» **GIVEN DATA**:
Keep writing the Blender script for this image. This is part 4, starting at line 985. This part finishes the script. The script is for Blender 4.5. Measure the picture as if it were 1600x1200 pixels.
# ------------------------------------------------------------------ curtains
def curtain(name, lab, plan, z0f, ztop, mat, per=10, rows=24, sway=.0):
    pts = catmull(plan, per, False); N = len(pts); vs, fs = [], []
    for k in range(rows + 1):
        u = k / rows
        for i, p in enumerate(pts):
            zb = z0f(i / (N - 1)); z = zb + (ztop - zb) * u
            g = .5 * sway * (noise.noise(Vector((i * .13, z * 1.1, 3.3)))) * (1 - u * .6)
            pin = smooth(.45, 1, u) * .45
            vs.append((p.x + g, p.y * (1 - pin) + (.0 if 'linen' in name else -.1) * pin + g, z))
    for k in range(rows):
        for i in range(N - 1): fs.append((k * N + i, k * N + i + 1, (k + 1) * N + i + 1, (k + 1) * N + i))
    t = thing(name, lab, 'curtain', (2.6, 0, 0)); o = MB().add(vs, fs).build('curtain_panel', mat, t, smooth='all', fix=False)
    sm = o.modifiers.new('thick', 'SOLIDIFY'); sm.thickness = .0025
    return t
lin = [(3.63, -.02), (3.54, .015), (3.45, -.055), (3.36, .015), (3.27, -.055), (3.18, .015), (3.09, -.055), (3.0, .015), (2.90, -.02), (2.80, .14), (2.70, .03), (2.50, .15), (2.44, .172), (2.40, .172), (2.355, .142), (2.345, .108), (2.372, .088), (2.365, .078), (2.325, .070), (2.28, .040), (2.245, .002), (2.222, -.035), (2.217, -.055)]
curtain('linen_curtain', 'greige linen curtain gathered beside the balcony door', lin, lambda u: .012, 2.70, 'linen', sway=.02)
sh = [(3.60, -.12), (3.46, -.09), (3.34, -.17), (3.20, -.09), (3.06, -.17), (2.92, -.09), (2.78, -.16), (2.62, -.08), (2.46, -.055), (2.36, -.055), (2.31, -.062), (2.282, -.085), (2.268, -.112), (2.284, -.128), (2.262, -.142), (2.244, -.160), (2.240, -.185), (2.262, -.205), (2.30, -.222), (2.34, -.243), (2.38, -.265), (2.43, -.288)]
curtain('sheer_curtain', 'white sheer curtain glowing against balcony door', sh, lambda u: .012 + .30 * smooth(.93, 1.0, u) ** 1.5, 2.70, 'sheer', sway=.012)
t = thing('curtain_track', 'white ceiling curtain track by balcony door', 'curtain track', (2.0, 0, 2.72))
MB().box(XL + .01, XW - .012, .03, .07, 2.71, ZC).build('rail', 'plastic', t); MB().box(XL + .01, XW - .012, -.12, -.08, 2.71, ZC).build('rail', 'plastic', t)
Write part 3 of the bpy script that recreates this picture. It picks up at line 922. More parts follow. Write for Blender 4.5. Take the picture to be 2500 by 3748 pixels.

» **WHAT THE TASK REQUIRES**:
Your answer should be a single number: the count of lines that contain "picture".

» **FINAL RESULT**:
2